Former Al Qaeda leader Osama bin Laden
Former Al Qaeda leader Osama bin LadenIsrael news photo: Flash 90

New York City police are enraged over a professor’s telling students to “hypothetically  plan a terrorist attack in order to prepare them for intelligence careers," The New York Post reported.

Former Navy criminal investigator Marie-Helen Maras is teaching the graduate-level course aimed to prepare students for careers in intelligence and counterterrorism.

One of her assignments is for students to “hypothetically plan a terrorist attack,” and the professor advises the students to “step into [a terrorist’s] shoes” and write a terrorist gang’s battle plan.

Maras took pains to make it clear that each paper submitted must include a declaration that “this is a hypothetical scenario for a university course on transnational terrorism.”

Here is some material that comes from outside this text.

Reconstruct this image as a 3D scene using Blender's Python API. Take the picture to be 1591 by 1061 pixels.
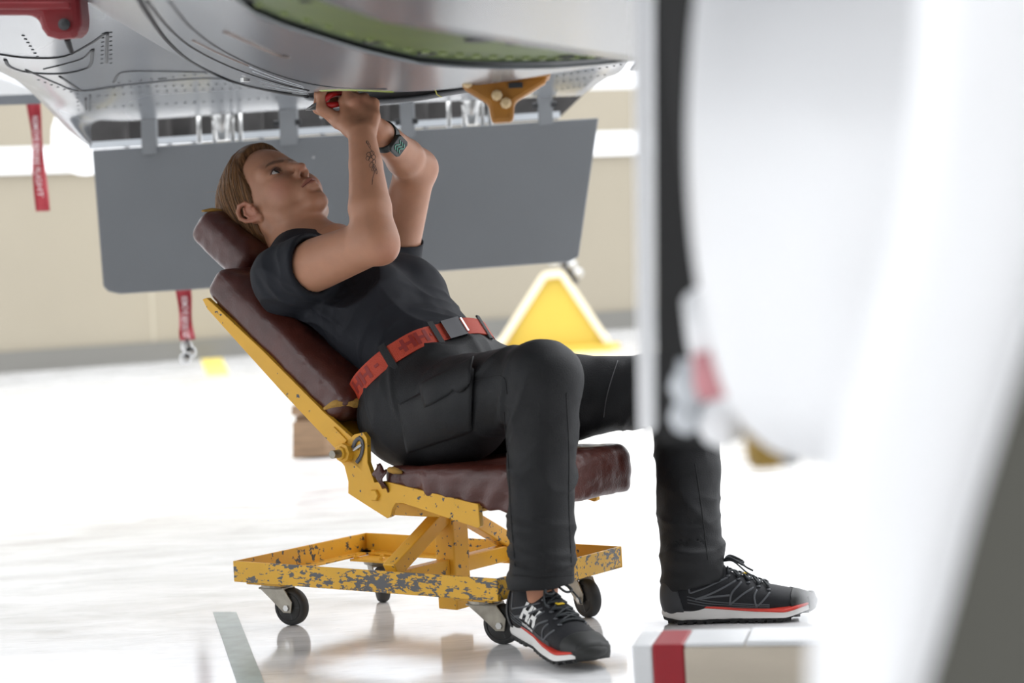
import bpy, bmesh, math, random
import numpy as np
from mathutils import Vector, Matrix
from mathutils.bvhtree import BVHTree

for o in list(bpy.data.objects): bpy.data.objects.remove(o)
scene = bpy.context.scene
col = scene.collection
random.seed(7); RNG = np.random.default_rng(7)

# ------------------------------------------------------------------ camera
IW, IH = 1591.0, 1061.0
FPX, CAM_H, HORIZON, ROLL = 3200.0, 0.73, 390.0, math.radians(3.0)
cam_d = bpy.data.cameras.new('camera'); cam = bpy.data.objects.new('camera', cam_d); col.objects.link(cam)
cam_d.sensor_width = 36.0; cam_d.lens = FPX / IW * 36.0
# optical axis is level; the horizon is lifted by a lens shift, then the whole frame is rolled
_sy = -(IH/2 - HORIZON) / IW
cam_d.shift_x = -_sy*math.sin(ROLL)
cam_d.shift_y = _sy*math.cos(ROLL)
cam.location = (0, 0, CAM_H)
cam.rotation_euler = (Matrix.Rotation(math.pi/2, 4, 'X') @ Matrix.Rotation(-ROLL, 4, 'Z')).to_euler()
cam_d.clip_start = 0.05; cam_d.clip_end = 200
cam_d.dof.use_dof = True; cam_d.dof.focus_distance = 4.05; cam_d.dof.aperture_fstop = 3.2
scene.camera = cam

# ------------------------------------------------------------------ light
w = bpy.data.worlds.new('overcast_sky'); scene.world = w; w.use_nodes = True
bg = w.node_tree.nodes['Background']
# overcast sky: brightest overhead, a third of that at the horizon
_wt = w.node_tree; _tc = _wt.nodes.new('ShaderNodeTexCoord'); _sp = _wt.nodes.new('ShaderNodeSeparateXYZ'); _mr = _wt.nodes.new('ShaderNodeMapRange')
_mr.inputs['From Min'].default_value = 0; _mr.inputs['From Max'].default_value = 1; _mr.inputs['To Min'].default_value = .75; _mr.inputs['To Max'].default_value = 2.25
_wt.links.new(_tc.outputs['Generated'], _sp.inputs[0]); _wt.links.new(_sp.outputs['Z'], _mr.inputs['Value']); _wt.links.new(_mr.outputs[0], bg.inputs['Strength'])
bg.inputs['Color'].default_value = (0.95, 0.97, 1.0, 1)
scene.view_settings.view_transform = 'Standard'; scene.view_settings.look = 'None'
scene.view_settings.gamma = 1.0; scene.view_settings.use_curve_mapping = False
scene.view_settings.exposure = 0.98

# ------------------------------------------------------------------ geometry helpers
CX, CY = IW/2, IH/2
def V3(*a): return np.array(a, float)
def unroll(px, py):
    dx, dy = px-CX, py-CY; c, s = math.cos(ROLL), math.sin(ROLL)
    return CX+dx*c-dy*s, CY+dx*s+dy*c
EYE = V3(0, 0, CAM_H)
def P(px, py, Y):
    x, y = unroll(px, py); return V3((x-CX)/FPX*Y, Y, CAM_H-(y-HORIZON)/FPX*Y)
def PZ(px, py, z):
    x, y = unroll(px, py); return P(px, py, FPX*(CAM_H-z)/(y-HORIZON))
def ray(px, py):
    d = P(px, py, 1.0)-EYE; return d/np.linalg.norm(d)
def nrm(a): a = np.asarray(a, float); return a/np.linalg.norm(a)

# the work chair's own frame: u forward (where the sitter faces), v to her left, z up
CH = V3(-.196, 4.137, 0); _a = math.radians(-37)
CU, CV, UP = V3(math.cos(_a), math.sin(_a), 0), V3(-math.sin(_a), math.cos(_a), 0), V3(0, 0, 1)
def W(l): return CH+CU*l[0]+CV*l[1]+UP*l[2]
def PV(px, py, v0):                       # point on the chair's lengthwise plane at offset v0
    p0 = CH+CV*v0; d = ray(px, py); t = ((p0-EYE)@CV)/(d@CV); p = EYE+t*d
    return V3((p-CH)@CU, v0, p[2])

# ------------------------------------------------------------------ materials
def mat(name, color, rough=.5, metal=0., bump=0., bscale=40., var=0., vscale=6., coat=0., spec=.5, color2=None, stretch=(1,1,1), sheen=0., sss=0., attr=None, emit=0., trans=0.):
    m = bpy.data.materials.new(name); m.use_nodes = True
    nt = m.node_tree; N = nt.nodes; Lk = nt.links; b = N['Principled BSDF']
    c = tuple(color)+(1,)
    b.inputs['Base Color'].default_value = c; b.inputs['Roughness'].default_value = rough
    b.inputs['Metallic'].default_value = metal; b.inputs['Specular IOR Level'].default_value = spec
    b.inputs['Coat Weight'].default_value = coat; b.inputs['Sheen Weight'].default_value = sheen
    if trans: b.inputs['Transmission Weight'].default_value = trans
    if sss: b.inputs['Subsurface Weight'].default_value = sss; b.inputs['Subsurface Scale'].default_value = .01; b.inputs['Subsurface Radius'].default_value = (1,.35,.2)
    if emit: b.inputs['Emission Color'].default_value = c; b.inputs['Emission Strength'].default_value = emit
    src = None
    if attr:
        a = N.new('ShaderNodeAttribute'); a.attribute_name = attr; src = a.outputs['Color']
    if var or bump:
        tc = N.new('ShaderNodeTexCoord'); mp = N.new('ShaderNodeMapping'); mp.inputs['Scale'].default_value = stretch
        Lk.new(tc.outputs['Object'], mp.inputs['Vector'])
    if var:
        n = N.new('ShaderNodeTexNoise'); n.inputs['Scale'].default_value = vscale; n.inputs['Detail'].default_value = 6
        Lk.new(mp.outputs['Vector'], n.inputs['Vector'])
        r = N.new('ShaderNodeValToRGB'); r.color_ramp.elements[0].position = .3; r.color_ramp.elements[1].position = .7
        Lk.new(n.outputs['Fac'], r.inputs['Fac'])
        mx = N.new('ShaderNodeMix'); mx.data_type = 'RGBA'
        if color2 is None: color2 = tuple(x*(1-var) for x in color)
        if src: 
            mx.blend_type = 'MULTIPLY'; mx.inputs[0].default_value = 1
            r.color_ramp.elements[0].color = (1-var,)*3+(1,); r.color_ramp.elements[1].color = (1,1,1,1)
            Lk.new(src, mx.inputs[6]); Lk.new(r.outputs['Color'], mx.inputs[7])
        else:
            Lk.new(r.outputs['Color'], mx.inputs[0]); mx.inputs[6].default_value = tuple(color2)+(1,); mx.inputs[7].default_value = c
        src = mx.outputs[2]
    if src: Lk.new(src, b.inputs['Base Color'])
    if bump:
        n2 = N.new('ShaderNodeTexNoise'); n2.inputs['Scale'].default_value = bscale; n2.inputs['Detail'].default_value = 5
        Lk.new(mp.outputs['Vector'], n2.inputs['Vector'])
        bp = N.new('ShaderNodeBump'); bp.inputs['Strength'].default_value = bump; bp.inputs['Distance'].default_value = .01
        Lk.new(n2.outputs['Fac'], bp.inputs['Height']); Lk.new(bp.outputs['Normal'], b.inputs['Normal'])
    return m

def chipped(name, paint, under, amount, scale=60., rough=.4, stretch=(1,1,1)):
    """painted steel whose paint has flaked off in small irregular chips"""
    m = mat(name, paint, rough, var=.12, vscale=9)
    nt = m.node_tree; N = nt.nodes; Lk = nt.links; b = N['Principled BSDF']
    old = b.inputs['Base Color'].links[0].from_socket
    tc = N.new('ShaderNodeTexCoord'); mp = N.new('ShaderNodeMapping'); mp.inputs['Scale'].default_value = stretch
    Lk.new(tc.outputs['Object'], mp.inputs['Vector'])
    n1 = N.new('ShaderNodeTexNoise'); n1.inputs['Scale'].default_value = scale; n1.inputs['Detail'].default_value = 3; n1.inputs['Roughness'].default_value = .6
    n2 = N.new('ShaderNodeTexNoise'); n2.inputs['Scale'].default_value = scale*.12; n2.inputs['Detail'].default_value = 2
    Lk.new(mp.outputs['Vector'], n1.inputs['Vector']); Lk.new(mp.outputs['Vector'], n2.inputs['Vector'])
    geo = N.new('ShaderNodeNewGeometry')
    # exposed edges are worn most (pointiness of the mesh itself)
    ma = N.new('ShaderNodeMath'); ma.operation = 'MULTIPLY_ADD'; ma.inputs[1].default_value = .45
    Lk.new(n2.outputs['Fac'], ma.inputs[0]); Lk.new(n1.outputs['Fac'], ma.inputs[2])
    r = N.new('ShaderNodeValToRGB'); t = .98-amount*.35
    r.color_ramp.elements[0].position = t-.006; r.color_ramp.elements[1].position = t+.006
    Lk.new(ma.outputs[0], r.inputs['Fac'])
    mx = N.new('ShaderNodeMix'); mx.data_type = 'RGBA'
    Lk.new(r.outputs['Color'], mx.inputs[0]); Lk.new(old, mx.inputs[6]); mx.inputs[7].default_value = tuple(under)+(1,)
    Lk.new(mx.outputs[2], b.inputs['Base Color'])
    bp = N.new('ShaderNodeBump'); bp.inputs['Strength'].default_value = .35; bp.inputs['Distance'].default_value = .002; bp.invert = True
    Lk.new(r.outputs['Color'], bp.inputs['Height']); Lk.new(bp.outputs['Normal'], b.inputs['Normal'])
    return m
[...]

New York's men in blue are not impressed. They consider the assignment an insult to the 23 New York City police officers who died in 9/11, in addition to another 37 police officers working for the Port Authority.

“Some of the most notorious terrorists, including Anwar al-Awlaki, got their start on American campuses. It looks like after the CIA killed al-Awlaki, NYU is helping to produce successors,” one outraged law-enforcement expert on terrorism told the New York newspaper.

“I’m disgusted,” said the source. “What is this, we have our students do the work for the terrorists?” one policeman was quoted as saying.

The professor defended the course assignment, explaining that students also are supposed to consider counterterrorist measures that would be carried out after their own hypothetical terrorist attack

She advised them to consider the hypothetical attack from several aspects, such as how it would be carried out and sources of funding.